# DATASET SECTION start

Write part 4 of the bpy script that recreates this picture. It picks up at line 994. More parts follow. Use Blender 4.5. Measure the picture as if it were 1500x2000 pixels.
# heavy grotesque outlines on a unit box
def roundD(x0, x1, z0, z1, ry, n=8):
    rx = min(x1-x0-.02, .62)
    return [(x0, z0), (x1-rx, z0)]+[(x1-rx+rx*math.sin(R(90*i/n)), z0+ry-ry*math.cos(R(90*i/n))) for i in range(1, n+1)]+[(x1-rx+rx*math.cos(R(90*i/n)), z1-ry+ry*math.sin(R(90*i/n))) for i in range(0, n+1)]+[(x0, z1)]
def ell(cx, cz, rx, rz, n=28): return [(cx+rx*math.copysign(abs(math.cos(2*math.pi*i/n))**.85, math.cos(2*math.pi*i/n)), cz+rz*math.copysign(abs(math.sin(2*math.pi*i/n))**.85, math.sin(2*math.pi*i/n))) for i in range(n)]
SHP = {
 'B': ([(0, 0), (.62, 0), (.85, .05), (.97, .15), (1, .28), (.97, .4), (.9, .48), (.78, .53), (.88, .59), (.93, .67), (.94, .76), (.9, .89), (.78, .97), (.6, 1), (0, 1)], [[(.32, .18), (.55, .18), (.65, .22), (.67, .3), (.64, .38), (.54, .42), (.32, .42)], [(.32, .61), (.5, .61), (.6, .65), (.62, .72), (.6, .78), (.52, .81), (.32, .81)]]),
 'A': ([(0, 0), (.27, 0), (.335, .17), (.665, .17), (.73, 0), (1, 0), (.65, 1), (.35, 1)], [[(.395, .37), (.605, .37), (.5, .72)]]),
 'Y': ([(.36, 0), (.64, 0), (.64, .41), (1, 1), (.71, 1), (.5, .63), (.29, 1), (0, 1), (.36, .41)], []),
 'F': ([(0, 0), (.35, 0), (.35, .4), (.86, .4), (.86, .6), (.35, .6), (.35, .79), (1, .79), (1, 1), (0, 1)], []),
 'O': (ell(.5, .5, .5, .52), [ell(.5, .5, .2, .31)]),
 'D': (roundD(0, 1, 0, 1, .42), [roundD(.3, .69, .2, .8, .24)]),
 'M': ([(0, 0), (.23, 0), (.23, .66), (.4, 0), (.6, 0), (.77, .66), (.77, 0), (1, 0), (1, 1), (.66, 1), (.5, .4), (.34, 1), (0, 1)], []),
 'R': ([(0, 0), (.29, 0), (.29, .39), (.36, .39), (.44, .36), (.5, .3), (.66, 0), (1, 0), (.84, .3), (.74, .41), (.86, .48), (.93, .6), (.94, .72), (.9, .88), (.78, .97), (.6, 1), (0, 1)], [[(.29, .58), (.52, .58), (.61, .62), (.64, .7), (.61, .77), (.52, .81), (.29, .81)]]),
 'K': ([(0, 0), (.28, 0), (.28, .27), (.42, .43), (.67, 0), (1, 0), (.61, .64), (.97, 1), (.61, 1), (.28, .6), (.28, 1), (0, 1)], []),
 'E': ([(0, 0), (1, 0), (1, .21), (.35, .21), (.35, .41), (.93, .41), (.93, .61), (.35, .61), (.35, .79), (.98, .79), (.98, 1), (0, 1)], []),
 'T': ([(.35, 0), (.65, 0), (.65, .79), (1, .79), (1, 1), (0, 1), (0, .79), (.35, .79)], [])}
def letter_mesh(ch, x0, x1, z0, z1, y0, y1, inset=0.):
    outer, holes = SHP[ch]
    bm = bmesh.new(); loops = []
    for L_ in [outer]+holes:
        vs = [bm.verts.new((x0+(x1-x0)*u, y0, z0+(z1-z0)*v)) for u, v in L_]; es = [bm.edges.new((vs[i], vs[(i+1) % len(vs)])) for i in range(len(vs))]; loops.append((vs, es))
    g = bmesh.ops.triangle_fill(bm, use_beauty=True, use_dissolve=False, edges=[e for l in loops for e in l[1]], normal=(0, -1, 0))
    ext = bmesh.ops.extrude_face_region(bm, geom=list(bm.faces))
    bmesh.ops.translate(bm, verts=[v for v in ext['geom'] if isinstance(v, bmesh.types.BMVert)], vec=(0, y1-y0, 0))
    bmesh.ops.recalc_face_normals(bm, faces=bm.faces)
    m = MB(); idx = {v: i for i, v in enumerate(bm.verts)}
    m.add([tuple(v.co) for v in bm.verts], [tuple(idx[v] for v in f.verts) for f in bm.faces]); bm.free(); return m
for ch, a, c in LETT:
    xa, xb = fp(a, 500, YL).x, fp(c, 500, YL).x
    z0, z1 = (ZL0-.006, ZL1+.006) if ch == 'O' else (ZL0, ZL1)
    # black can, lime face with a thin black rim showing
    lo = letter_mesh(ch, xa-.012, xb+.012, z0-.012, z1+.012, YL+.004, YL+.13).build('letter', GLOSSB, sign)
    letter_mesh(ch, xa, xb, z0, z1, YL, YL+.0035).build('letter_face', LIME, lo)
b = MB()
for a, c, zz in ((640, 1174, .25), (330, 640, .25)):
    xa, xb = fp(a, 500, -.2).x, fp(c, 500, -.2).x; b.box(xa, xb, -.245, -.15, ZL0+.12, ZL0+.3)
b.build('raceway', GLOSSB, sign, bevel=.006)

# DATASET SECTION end

Return all of the data exactly as it reads.

Write part 4 of the bpy script that recreates this picture. It picks up at line 994. More parts follow. Use Blender 4.5. Measure the picture as if it were 1500x2000 pixels.
# heavy grotesque outlines on a unit box
def roundD(x0, x1, z0, z1, ry, n=8):
    rx = min(x1-x0-.02, .62)
    return [(x0, z0), (x1-rx, z0)]+[(x1-rx+rx*math.sin(R(90*i/n)), z0+ry-ry*math.cos(R(90*i/n))) for i in range(1, n+1)]+[(x1-rx+rx*math.cos(R(90*i/n)), z1-ry+ry*math.sin(R(90*i/n))) for i in range(0, n+1)]+[(x0, z1)]
def ell(cx, cz, rx, rz, n=28): return [(cx+rx*math.copysign(abs(math.cos(2*math.pi*i/n))**.85, math.cos(2*math.pi*i/n)), cz+rz*math.copysign(abs(math.sin(2*math.pi*i/n))**.85, math.sin(2*math.pi*i/n))) for i in range(n)]
SHP = {
 'B': ([(0, 0), (.62, 0), (.85, .05), (.97, .15), (1, .28), (.97, .4), (.9, .48), (.78, .53), (.88, .59), (.93, .67), (.94, .76), (.9, .89), (.78, .97), (.6, 1), (0, 1)], [[(.32, .18), (.55, .18), (.65, .22), (.67, .3), (.64, .38), (.54, .42), (.32, .42)], [(.32, .61), (.5, .61), (.6, .65), (.62, .72), (.6, .78), (.52, .81), (.32, .81)]]),
 'A': ([(0, 0), (.27, 0), (.335, .17), (.665, .17), (.73, 0), (1, 0), (.65, 1), (.35, 1)], [[(.395, .37), (.605, .37), (.5, .72)]]),
 'Y': ([(.36, 0), (.64, 0), (.64, .41), (1, 1), (.71, 1), (.5, .63), (.29, 1), (0, 1), (.36, .41)], []),
 'F': ([(0, 0), (.35, 0), (.35, .4), (.86, .4), (.86, .6), (.35, .6), (.35, .79), (1, .79), (1, 1), (0, 1)], []),
 'O': (ell(.5, .5, .5, .52), [ell(.5, .5, .2, .31)]),
 'D': (roundD(0, 1, 0, 1, .42), [roundD(.3, .69, .2, .8, .24)]),
 'M': ([(0, 0), (.23, 0), (.23, .66), (.4, 0), (.6, 0), (.77, .66), (.77, 0), (1, 0), (1, 1), (.66, 1), (.5, .4), (.34, 1), (0, 1)], []),
 'R': ([(0, 0), (.29, 0), (.29, .39), (.36, .39), (.44, .36), (.5, .3), (.66, 0), (1, 0), (.84, .3), (.74, .41), (.86, .48), (.93, .6), (.94, .72), (.9, .88), (.78, .97), (.6, 1), (0, 1)], [[(.29, .58), (.52, .58), (.61, .62), (.64, .7), (.61, .77), (.52, .81), (.29, .81)]]),
 'K': ([(0, 0), (.28, 0), (.28, .27), (.42, .43), (.67, 0), (1, 0), (.61, .64), (.97, 1), (.61, 1), (.28, .6), (.28, 1), (0, 1)], []),
 'E': ([(0, 0), (1, 0), (1, .21), (.35, .21), (.35, .41), (.93, .41), (.93, .61), (.35, .61), (.35, .79), (.98, .79), (.98, 1), (0, 1)], []),
 'T': ([(.35, 0), (.65, 0), (.65, .79), (1, .79), (1, 1), (0, 1), (0, .79), (.35, .79)], [])}
def letter_mesh(ch, x0, x1, z0, z1, y0, y1, inset=0.):
    outer, holes = SHP[ch]
    bm = bmesh.new(); loops = []
    for L_ in [outer]+holes:
        vs = [bm.verts.new((x0+(x1-x0)*u, y0, z0+(z1-z0)*v)) for u, v in L_]; es = [bm.edges.new((vs[i], vs[(i+1) % len(vs)])) for i in range(len(vs))]; loops.append((vs, es))
    g = bmesh.ops.triangle_fill(bm, use_beauty=True, use_dissolve=False, edges=[e for l in loops for e in l[1]], normal=(0, -1, 0))
    ext = bmesh.ops.extrude_face_region(bm, geom=list(bm.faces))
    bmesh.ops.translate(bm, verts=[v for v in ext['geom'] if isinstance(v, bmesh.types.BMVert)], vec=(0, y1-y0, 0))
    bmesh.ops.recalc_face_normals(bm, faces=bm.faces)
    m = MB(); idx = {v: i for i, v in enumerate(bm.verts)}
    m.add([tuple(v.co) for v in bm.verts], [tuple(idx[v] for v in f.verts) for f in bm.faces]); bm.free(); return m
for ch, a, c in LETT:
    xa, xb = fp(a, 500, YL).x, fp(c, 500, YL).x
    z0, z1 = (ZL0-.006, ZL1+.006) if ch == 'O' else (ZL0, ZL1)
    # black can, lime face with a thin black rim showing
    lo = letter_mesh(ch, xa-.012, xb+.012, z0-.012, z1+.012, YL+.004, YL+.13).build('letter', GLOSSB, sign)
    letter_mesh(ch, xa, xb, z0, z1, YL, YL+.0035).build('letter_face', LIME, lo)
b = MB()
for a, c, zz in ((640, 1174, .25), (330, 640, .25)):
    xa, xb = fp(a, 500, -.2).x, fp(c, 500, -.2).x; b.box(xa, xb, -.245, -.15, ZL0+.12, ZL0+.3)
b.build('raceway', GLOSSB, sign, bevel=.006)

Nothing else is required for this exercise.